Uma vez desencadeadas as coisas têm por hábito seguir os seus caminhos até as ondas nos empurrarem para a frente, se diluirem em ondas inúteis, em esperas.Um corpo permanecerá em repouso ou em movimento rectilíneo uniforme, isto é, com velocidade constante, a menos que alguma força, ou resultante de forças não nula, actue sobre ele. Não há voltar atrás, não há, teria ficado uma eternidade não fosse o que foi, não fossem as coisas serem assim, não há nada contra a inércia como empurrarem-nos para fora, nada contra a inércia como baterem-nos com firmeza para fora dos lugares que ocupamos. Não há nada a resgatar, nada a salvar, vivo para a frente, toda a vida é um balanço, toda a vida estamos à espera do golpe e agora somos em vertigem, em fuga para outro lugar, não há voltar atrás. Se um corpo for actuado por uma força, ou pela resultante de um sistema de forças, ele fica sujeito a uma aceleração.

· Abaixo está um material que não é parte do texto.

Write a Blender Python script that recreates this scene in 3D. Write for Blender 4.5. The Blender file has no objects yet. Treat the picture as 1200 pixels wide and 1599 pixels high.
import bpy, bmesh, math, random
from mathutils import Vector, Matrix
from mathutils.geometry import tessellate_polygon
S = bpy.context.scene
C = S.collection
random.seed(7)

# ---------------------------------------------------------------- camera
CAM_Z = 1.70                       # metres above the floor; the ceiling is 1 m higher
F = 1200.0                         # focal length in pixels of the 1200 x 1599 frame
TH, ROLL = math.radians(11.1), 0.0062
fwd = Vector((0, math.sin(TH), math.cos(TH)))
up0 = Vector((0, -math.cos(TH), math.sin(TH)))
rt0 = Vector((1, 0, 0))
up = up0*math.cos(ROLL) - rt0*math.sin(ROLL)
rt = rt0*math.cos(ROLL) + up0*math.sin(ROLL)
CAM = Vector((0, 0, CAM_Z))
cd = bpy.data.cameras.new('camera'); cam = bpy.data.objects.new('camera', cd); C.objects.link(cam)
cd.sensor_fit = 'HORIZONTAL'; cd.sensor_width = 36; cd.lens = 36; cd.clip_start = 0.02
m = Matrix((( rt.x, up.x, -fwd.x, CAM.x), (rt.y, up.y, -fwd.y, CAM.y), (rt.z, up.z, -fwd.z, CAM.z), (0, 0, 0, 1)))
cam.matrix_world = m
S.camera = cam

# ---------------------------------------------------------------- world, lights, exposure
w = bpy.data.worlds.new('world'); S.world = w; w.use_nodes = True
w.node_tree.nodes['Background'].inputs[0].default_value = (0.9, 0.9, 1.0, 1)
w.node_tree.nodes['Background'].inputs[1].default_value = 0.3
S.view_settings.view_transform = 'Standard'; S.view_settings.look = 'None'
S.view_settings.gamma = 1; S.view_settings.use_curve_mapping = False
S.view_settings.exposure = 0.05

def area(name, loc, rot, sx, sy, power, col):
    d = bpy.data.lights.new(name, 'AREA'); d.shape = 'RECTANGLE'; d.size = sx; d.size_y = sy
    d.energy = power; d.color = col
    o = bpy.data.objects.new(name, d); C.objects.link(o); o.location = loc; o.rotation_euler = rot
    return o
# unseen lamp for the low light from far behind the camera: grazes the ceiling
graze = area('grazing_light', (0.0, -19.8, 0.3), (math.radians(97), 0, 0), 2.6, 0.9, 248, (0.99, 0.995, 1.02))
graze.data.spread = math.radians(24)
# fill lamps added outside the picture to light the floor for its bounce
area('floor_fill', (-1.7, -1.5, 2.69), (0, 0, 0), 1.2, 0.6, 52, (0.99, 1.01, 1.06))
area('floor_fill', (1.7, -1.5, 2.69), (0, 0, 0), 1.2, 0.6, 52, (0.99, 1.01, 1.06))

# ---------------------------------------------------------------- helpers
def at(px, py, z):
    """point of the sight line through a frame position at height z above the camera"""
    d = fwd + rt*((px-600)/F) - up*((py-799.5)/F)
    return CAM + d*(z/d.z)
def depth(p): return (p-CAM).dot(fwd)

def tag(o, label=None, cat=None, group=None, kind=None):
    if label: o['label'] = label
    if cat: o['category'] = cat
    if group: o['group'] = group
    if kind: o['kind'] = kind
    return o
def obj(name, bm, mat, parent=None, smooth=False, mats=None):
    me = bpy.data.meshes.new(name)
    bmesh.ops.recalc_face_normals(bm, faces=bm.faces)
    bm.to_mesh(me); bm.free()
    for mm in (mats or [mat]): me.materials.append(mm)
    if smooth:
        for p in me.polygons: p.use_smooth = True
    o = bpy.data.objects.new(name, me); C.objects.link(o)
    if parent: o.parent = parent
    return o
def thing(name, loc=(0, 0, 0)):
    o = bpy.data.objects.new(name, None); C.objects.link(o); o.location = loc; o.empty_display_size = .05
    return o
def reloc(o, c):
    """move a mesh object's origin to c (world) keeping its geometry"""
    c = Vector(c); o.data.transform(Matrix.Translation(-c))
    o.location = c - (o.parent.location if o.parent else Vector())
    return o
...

Não se cruzam os caminhos, fujo para a frente e tu para outro lado qualquer, acreditavas mesmo que nada se alteraria, acreditavas mesmo? Fujo para a frente pela força que me empurra, afastamo-nos com a força da luz, com a velocidade do não temos outra escolha. Obedecemos à nossa natureza: fugimos em direcções opostas e nunca mais seremos como éramos: aqui.